A HUSBAND-and-wife duo who abused their positions working in a care home to steal more than £32,000 from a resident who suffered from Alzheimer’s have been spared jail.

Robert Miller and Susan Miller, both 60, of Thornton Road, Thornton, were working at Heaton Grange Residential Home when they stole the money from the elderly woman over a period of almost four years.

The money was spent on hundreds of pounds worth of clothing, petrol, and to fund Robert Miller’s gambling addiction, and money was also withdrawn from cash machines.

Employed as the home’s cook, Miller posed as the manager to build bonds of trust with the woman and her family, before systematically syphoning her money away.

Standing order payments due to be paid to the care home, of up to £1,800 a month, were diverted by Miller into his own bank account.

When questions were raised by the family of the woman due to irregularities in her finances and her will, Susan Miller tried to bribe them with £3,000 to keep quiet about the issue.

Michael Collins, prosecuting, said Robert Miller first came into contact with the victim when she would visit her mother in the home in 2013, before becoming a resident herself.

He said: “In 2016, her sister made contact with Miller to make arrangements to amend the victim’s will.

“He recommended a solicitors, and told her sister it would be difficult for her to be the executor while living in Canada, and he should act as an agent, for which she was grateful

“When the family visited and asked to see bank statements, Miller told them the victim just ripped them up when she got them.

“She saw the will and when she saw Miller was an executor became concerned about her sister’s finances and Miller’s role.

“Susan Miller told her his involvement was inappropriate as he was only the cook, and he apologised for giving this impression.

“Susan Miller passed the victim’s family an envelope of £3,000 from the home’s safe and told them it was from the victim. The family were concerned and contacted police.

“The money was aiming to bring uncomfortable questioning to an end.”

It was found money was withdrawn from cash machines - which the victim had never used - and payments were made at shops including Greenwoods, Marks & Spencer and Boots, and also on petrol - but the victims had never driven in her life.

The money from the victim’s account had supposed to have been paid to the care home for her care, but Miller had directed it into his own account.

Deepak Patel, the owner of the care home, said in a victim impact statement he had experienced “stress, sleepless nights and a loss of trust in his employees and colleagues” as a result of the fraud, and the incident has also impacted on his and the home’s reputation.

Peter Hampton, appearing on behalf of Robert Miller, said he took full responsibility for the crimes and had stolen the money in order to fund his gambling addiction.

Oliver Jarvis, mitigating for Susan Miller, said she was “embarrassed, ashamed and deeply sorry” for her actions, and that the incident has led to the breakdown of their marriage.

The pair both pleaded guilty to theft of £32,276.90, and Robert Miller to defrauding the care home of £34,743.82.
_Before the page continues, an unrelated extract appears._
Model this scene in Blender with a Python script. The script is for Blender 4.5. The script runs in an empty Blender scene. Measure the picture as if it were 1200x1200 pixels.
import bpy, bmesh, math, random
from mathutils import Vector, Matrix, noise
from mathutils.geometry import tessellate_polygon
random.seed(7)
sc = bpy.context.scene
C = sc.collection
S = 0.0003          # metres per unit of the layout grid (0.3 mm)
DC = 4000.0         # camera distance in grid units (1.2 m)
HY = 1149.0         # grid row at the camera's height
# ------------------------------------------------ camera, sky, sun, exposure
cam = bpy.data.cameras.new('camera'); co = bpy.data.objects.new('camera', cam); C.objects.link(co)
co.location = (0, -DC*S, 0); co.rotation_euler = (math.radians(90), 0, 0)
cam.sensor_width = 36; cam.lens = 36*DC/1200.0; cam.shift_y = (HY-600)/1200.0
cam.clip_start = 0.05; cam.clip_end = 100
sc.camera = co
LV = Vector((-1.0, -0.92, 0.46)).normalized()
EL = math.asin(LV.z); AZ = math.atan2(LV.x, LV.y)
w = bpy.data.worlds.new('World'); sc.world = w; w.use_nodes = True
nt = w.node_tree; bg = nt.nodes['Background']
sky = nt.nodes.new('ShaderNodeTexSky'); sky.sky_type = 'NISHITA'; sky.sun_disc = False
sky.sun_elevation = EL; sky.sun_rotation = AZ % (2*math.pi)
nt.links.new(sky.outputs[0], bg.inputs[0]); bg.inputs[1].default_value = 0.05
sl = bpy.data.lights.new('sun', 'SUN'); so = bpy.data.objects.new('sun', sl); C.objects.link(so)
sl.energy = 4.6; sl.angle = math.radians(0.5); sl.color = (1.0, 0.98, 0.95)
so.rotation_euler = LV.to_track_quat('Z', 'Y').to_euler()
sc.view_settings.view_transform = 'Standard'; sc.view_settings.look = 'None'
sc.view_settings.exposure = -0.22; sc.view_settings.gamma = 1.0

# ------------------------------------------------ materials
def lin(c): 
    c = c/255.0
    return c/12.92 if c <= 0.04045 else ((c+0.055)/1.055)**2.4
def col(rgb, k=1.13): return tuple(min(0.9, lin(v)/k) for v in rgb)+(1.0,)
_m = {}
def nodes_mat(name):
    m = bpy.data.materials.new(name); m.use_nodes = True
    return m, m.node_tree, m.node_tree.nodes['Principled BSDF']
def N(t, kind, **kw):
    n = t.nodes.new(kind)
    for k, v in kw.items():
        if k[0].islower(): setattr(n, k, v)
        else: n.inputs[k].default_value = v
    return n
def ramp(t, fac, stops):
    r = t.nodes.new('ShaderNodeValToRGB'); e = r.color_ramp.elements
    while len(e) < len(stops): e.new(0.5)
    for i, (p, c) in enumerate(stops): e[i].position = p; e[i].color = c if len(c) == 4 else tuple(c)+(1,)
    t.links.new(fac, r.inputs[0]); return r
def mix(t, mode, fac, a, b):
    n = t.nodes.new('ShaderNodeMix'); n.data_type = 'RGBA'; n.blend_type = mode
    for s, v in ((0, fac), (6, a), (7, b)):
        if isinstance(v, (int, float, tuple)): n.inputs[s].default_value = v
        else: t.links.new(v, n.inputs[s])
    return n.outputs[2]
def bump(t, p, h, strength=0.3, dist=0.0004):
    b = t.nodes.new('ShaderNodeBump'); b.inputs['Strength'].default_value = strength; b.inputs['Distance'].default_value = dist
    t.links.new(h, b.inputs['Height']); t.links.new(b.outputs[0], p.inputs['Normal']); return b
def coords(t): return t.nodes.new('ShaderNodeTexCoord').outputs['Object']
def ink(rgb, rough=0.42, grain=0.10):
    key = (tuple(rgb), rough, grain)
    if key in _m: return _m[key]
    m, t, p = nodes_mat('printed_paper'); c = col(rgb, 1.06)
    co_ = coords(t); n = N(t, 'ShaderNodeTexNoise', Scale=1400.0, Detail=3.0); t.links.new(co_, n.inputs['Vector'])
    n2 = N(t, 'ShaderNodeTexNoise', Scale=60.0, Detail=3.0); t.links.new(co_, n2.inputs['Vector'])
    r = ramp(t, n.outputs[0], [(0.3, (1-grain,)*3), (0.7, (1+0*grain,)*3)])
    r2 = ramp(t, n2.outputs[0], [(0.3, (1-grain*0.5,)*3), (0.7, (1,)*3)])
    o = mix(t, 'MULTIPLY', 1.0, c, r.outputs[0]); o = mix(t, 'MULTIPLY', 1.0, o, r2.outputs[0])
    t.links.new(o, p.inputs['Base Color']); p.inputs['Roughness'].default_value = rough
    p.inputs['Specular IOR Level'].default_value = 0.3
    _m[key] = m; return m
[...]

In sentencing, Judge Colin Burn said the victim - who had Alzheimer’s - was vulnerable, and the Millers’ actions had damaged the reputation of Heaton Grange Care Home.

However he said that nothing would be gained from sending either of the Millers to jail for their crimes.

He sentenced Robert Miller to two years in prison, suspended for two years, and Susan Miller to four months in jail suspended for a year.

They were both ordered to undertake rehabilitation activities, and Robert Miller to undertake 300 hours of unpaid work, and they are subject to Proceeds of Crime Act proceedings.

Judith King, head of region for Alzheimer’s Society, said: “The mistreatment and abuse of people with dementia is always unacceptable.

“Alzheimer’s Society is striving to create dementia friendly communities where people with dementia feel valued, included and safe.

“We are here to offer help and advice on a wide range of dementia-related issues, including measures people can take to reduce the risk of financial abuse.”